>> Start COLLECTED MATERIAL

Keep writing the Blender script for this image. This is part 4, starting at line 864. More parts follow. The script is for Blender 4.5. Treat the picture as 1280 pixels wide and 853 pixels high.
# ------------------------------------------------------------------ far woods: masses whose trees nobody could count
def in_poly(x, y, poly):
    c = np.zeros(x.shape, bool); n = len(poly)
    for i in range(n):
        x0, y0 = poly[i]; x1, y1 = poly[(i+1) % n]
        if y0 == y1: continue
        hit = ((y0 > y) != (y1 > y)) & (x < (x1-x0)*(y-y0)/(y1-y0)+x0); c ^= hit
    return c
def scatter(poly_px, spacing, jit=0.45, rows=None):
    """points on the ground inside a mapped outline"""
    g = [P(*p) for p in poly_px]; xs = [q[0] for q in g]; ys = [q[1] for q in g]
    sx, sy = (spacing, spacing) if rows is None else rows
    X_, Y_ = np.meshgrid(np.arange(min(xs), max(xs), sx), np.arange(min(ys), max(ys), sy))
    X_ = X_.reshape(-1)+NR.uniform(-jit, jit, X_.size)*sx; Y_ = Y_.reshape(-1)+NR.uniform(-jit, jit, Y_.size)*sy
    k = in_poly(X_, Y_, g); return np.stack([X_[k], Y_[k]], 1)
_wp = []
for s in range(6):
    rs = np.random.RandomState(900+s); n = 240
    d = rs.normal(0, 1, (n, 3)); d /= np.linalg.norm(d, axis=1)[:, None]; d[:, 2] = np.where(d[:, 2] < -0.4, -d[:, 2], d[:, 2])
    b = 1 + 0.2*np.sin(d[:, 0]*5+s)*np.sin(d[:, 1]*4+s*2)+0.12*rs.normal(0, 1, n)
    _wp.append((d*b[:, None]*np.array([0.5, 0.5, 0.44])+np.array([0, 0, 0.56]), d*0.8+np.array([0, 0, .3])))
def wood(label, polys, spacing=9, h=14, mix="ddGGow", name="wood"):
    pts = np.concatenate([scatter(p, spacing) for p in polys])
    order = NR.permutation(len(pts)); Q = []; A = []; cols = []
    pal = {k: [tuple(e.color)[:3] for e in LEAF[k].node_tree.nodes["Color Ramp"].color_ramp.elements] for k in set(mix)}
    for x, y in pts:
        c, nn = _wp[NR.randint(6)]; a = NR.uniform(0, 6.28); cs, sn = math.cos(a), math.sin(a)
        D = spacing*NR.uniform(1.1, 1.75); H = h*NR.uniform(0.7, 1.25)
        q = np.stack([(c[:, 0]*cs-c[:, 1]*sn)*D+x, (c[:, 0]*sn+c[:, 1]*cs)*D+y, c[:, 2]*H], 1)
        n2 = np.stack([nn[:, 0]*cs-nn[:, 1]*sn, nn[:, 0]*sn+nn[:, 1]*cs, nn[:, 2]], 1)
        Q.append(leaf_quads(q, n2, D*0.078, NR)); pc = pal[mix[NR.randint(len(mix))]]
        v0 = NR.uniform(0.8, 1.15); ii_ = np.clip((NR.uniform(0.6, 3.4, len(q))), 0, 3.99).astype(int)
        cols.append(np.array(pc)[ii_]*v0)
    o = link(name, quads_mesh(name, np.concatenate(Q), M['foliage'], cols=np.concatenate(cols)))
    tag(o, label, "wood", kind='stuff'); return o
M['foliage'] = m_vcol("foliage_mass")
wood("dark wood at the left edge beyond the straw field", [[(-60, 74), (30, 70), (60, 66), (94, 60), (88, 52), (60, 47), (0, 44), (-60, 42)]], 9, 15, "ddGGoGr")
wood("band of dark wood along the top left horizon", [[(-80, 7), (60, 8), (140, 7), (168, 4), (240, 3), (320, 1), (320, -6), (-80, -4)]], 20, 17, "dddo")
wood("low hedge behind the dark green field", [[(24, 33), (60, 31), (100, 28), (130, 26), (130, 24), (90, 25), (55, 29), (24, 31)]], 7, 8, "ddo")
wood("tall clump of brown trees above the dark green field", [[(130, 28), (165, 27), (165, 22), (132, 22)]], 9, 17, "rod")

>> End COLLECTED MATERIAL

• AIM:
Give the data again, exactly as it stands.

• OUTPUT BELOW:
Keep writing the Blender script for this image. This is part 4, starting at line 864. More parts follow. The script is for Blender 4.5. Treat the picture as 1280 pixels wide and 853 pixels high.
# ------------------------------------------------------------------ far woods: masses whose trees nobody could count
def in_poly(x, y, poly):
    c = np.zeros(x.shape, bool); n = len(poly)
    for i in range(n):
        x0, y0 = poly[i]; x1, y1 = poly[(i+1) % n]
        if y0 == y1: continue
        hit = ((y0 > y) != (y1 > y)) & (x < (x1-x0)*(y-y0)/(y1-y0)+x0); c ^= hit
    return c
def scatter(poly_px, spacing, jit=0.45, rows=None):
    """points on the ground inside a mapped outline"""
    g = [P(*p) for p in poly_px]; xs = [q[0] for q in g]; ys = [q[1] for q in g]
    sx, sy = (spacing, spacing) if rows is None else rows
    X_, Y_ = np.meshgrid(np.arange(min(xs), max(xs), sx), np.arange(min(ys), max(ys), sy))
    X_ = X_.reshape(-1)+NR.uniform(-jit, jit, X_.size)*sx; Y_ = Y_.reshape(-1)+NR.uniform(-jit, jit, Y_.size)*sy
    k = in_poly(X_, Y_, g); return np.stack([X_[k], Y_[k]], 1)
_wp = []
for s in range(6):
    rs = np.random.RandomState(900+s); n = 240
    d = rs.normal(0, 1, (n, 3)); d /= np.linalg.norm(d, axis=1)[:, None]; d[:, 2] = np.where(d[:, 2] < -0.4, -d[:, 2], d[:, 2])
    b = 1 + 0.2*np.sin(d[:, 0]*5+s)*np.sin(d[:, 1]*4+s*2)+0.12*rs.normal(0, 1, n)
    _wp.append((d*b[:, None]*np.array([0.5, 0.5, 0.44])+np.array([0, 0, 0.56]), d*0.8+np.array([0, 0, .3])))
def wood(label, polys, spacing=9, h=14, mix="ddGGow", name="wood"):
    pts = np.concatenate([scatter(p, spacing) for p in polys])
    order = NR.permutation(len(pts)); Q = []; A = []; cols = []
    pal = {k: [tuple(e.color)[:3] for e in LEAF[k].node_tree.nodes["Color Ramp"].color_ramp.elements] for k in set(mix)}
    for x, y in pts:
        c, nn = _wp[NR.randint(6)]; a = NR.uniform(0, 6.28); cs, sn = math.cos(a), math.sin(a)
        D = spacing*NR.uniform(1.1, 1.75); H = h*NR.uniform(0.7, 1.25)
        q = np.stack([(c[:, 0]*cs-c[:, 1]*sn)*D+x, (c[:, 0]*sn+c[:, 1]*cs)*D+y, c[:, 2]*H], 1)
        n2 = np.stack([nn[:, 0]*cs-nn[:, 1]*sn, nn[:, 0]*sn+nn[:, 1]*cs, nn[:, 2]], 1)
        Q.append(leaf_quads(q, n2, D*0.078, NR)); pc = pal[mix[NR.randint(len(mix))]]
        v0 = NR.uniform(0.8, 1.15); ii_ = np.clip((NR.uniform(0.6, 3.4, len(q))), 0, 3.99).astype(int)
        cols.append(np.array(pc)[ii_]*v0)
    o = link(name, quads_mesh(name, np.concatenate(Q), M['foliage'], cols=np.concatenate(cols)))
    tag(o, label, "wood", kind='stuff'); return o
M['foliage'] = m_vcol("foliage_mass")
wood("dark wood at the left edge beyond the straw field", [[(-60, 74), (30, 70), (60, 66), (94, 60), (88, 52), (60, 47), (0, 44), (-60, 42)]], 9, 15, "ddGGoGr")
wood("band of dark wood along the top left horizon", [[(-80, 7), (60, 8), (140, 7), (168, 4), (240, 3), (320, 1), (320, -6), (-80, -4)]], 20, 17, "dddo")
wood("low hedge behind the dark green field", [[(24, 33), (60, 31), (100, 28), (130, 26), (130, 24), (90, 25), (55, 29), (24, 31)]], 7, 8, "ddo")
wood("tall clump of brown trees above the dark green field", [[(130, 28), (165, 27), (165, 22), (132, 22)]], 9, 17, "rod")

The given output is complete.